Phil Minshull for the IAAF



20 km men






La videoclip della 20km 





50 km men



A tibia injury at the start of the year threatened to derail Matej Toth’s 2016 campaign, but after a good block of training in Italy, the world champion is said to be back to full fitness.


The Slovak race walker has said that he is in similar form to last year, when he produced the third-fastest time in history to win on home soil at the IAAF World Race Walking Challenge meeting in Dudince before taking the world title in Beijing.


He also has a great chance of winning Slovakia’s first Olympic medal in athletics since the nation became independent in 1993.


But Toth is just one third of what looks set to be an intriguing three-way battle.


World record-holder Yohann Diniz is back in shape, having missed most of 2015 with an injury.
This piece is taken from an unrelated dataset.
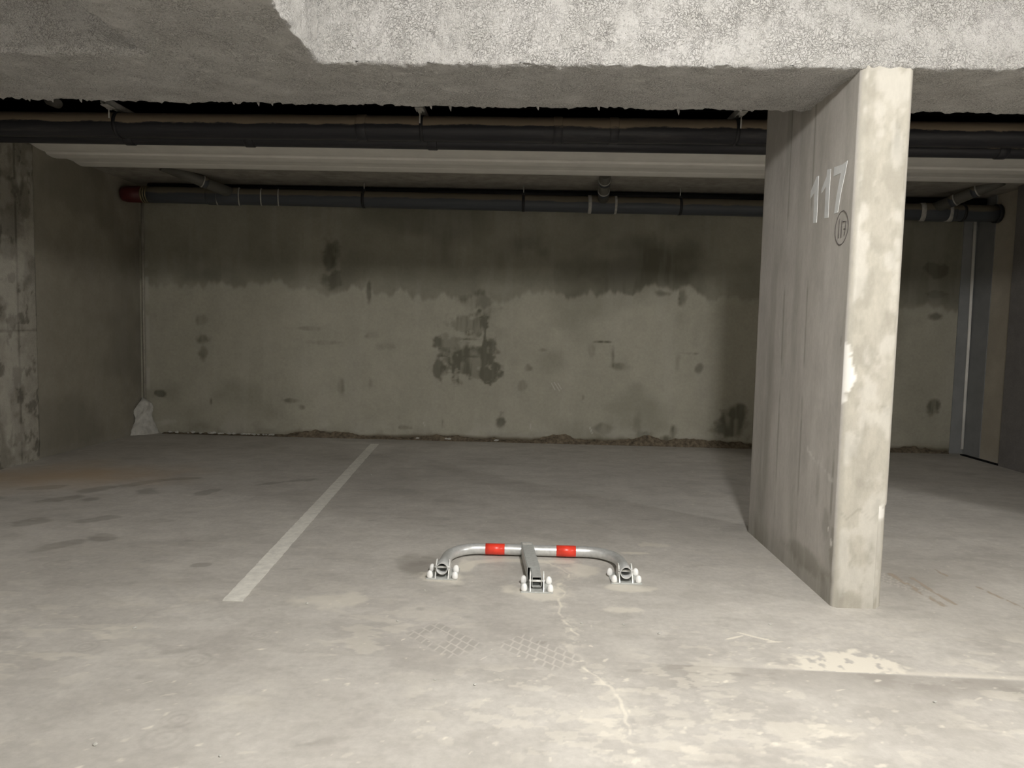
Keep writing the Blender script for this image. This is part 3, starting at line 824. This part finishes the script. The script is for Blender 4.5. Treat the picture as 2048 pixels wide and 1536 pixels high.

The French race walker leads this year’s world list with 3:37:48 and will be hoping to finally earn his first Olympic medal; he failed to finish in 2008 and was disqualified in 2012.


Diniz and Toth last met at the 2014 European Championships where Diniz broke the world record with 3:32:33 and Toth crossed the line four minutes later to take silver. But Toth performed better than Diniz at the 2009 and 2013 World Championships and at the 2012 Olympics.


Defending champion Jared Tallent was denied his moment of glory at the time of the London 2012 Olympic Games and only received his gold medal after Sergey Kirdyapkin was banned for a doping offence. Having been denied several medals for similar reasons in the past, the Australian won’t want to let anyone get in the way of his title defence.


Tallent had been set to contest the 20km at the start of the athletics programme in Rio, but after recently aggravating an old hamstring injury in training, he has decided to skip the shorter event as a precautionary measure.


China will be represented by Wang Zhendong, winner of their Olympic Trials race with a PB of 3:41:02, 2004 Olympian Han Yucheng, and Yu Wei, who finished seventh at last year’s World Championships.


Wang will be making his global championships debut, while Han has a history of failing to finish major races. Yu could therefore be China’s best bet of a medal in the 50km.


Japanese duo Takayuki Tanii and Hirooki Arai finished third and fourth respectively in Beijing last August. After being disqualified in the 50km in 2004 and in the 20km in 2008, and failing to finish the 50km in 2012, Tanii will be hoping for a more prosperous Olympic experience at what will be his fourth Games.


Ecuador’s Andres Chocho and Canada’s Evan Dunfee will both be doubling up in Rio, and their best chances of a medal are in the longer event.


Chocho set a 50km area record of 3:42:57 at the IAAF Race Walking Challenge meeting in Juarez, Mexico, and followed it with a 20km PB of 1:20:07 when finishing sixth at the IAAF World Race Walking Team Championships in Rome three months ago.


Dunfee, meanwhile, set a Canadian record of 3:43:45 last December in what was just his fifth race at the distance.


Spain’s world 20km race walk champion Miguel Angel Lopez will also be doubling up, but his primary focus will be on the shorter event, which comes first in the Olympic programme.


When 46-year-old compatriot Jesus Angel Garcia takes to the startline in Rio, he will be making his seventh Olympic appearance, a record number for a man and tying the outright record set by sprinter Merlene Ottey.


Ireland’s 2013 world champion Robert Heffernan, Ukraine’s Igor Glavan and Poland’s Rafal Augustyn can also be expected to challenge for a podium finish.


This event is also the final race in the 2016 IAAF Race Walking Challenge.